I converted your answer to a comment.

You could start two capture processes, either by starting two instances of Wireshark, or, even better, by capturing with two dumpcap processes at the same time.

If you want one capture to aggregate your two NICs you might try that with the "All Interfaces" Pseudo interface offered on UNIX/LINUX, and I heard the Wireshark Developer version 1.7 can do that on Windows, too, but I haven't tried it.

Or you merge your two traces from separate NICs with mergecap afterwards, but that might give some funny results.

(29 Nov '11, 12:32) Jasper ♦♦

Indeed in 1.7.0 you can capture from multiple interfaces at the same time.
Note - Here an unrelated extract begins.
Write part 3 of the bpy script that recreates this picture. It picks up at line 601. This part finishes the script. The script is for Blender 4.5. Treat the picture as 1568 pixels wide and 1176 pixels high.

All solutions based on standard NIC's will give you funny results, no matter how you capture and/or combine the packets. This is due to the interrupt handling. NIC's will queue the packets in their buffers and on each interrupt handling the OS will read the whole buffer. This can result in ACK's being seen before the packet was seen which it ACKs (if they arrive at different NICs).

(29 Nov '11, 12:43) SYN-bit ♦♦

The "all interfaces" pseudo-interface is only available on Linux; it's not available on other UN*Xes (their underlying capture mechanisms, unlike Linux's mechanism, must be bound to a particular interface).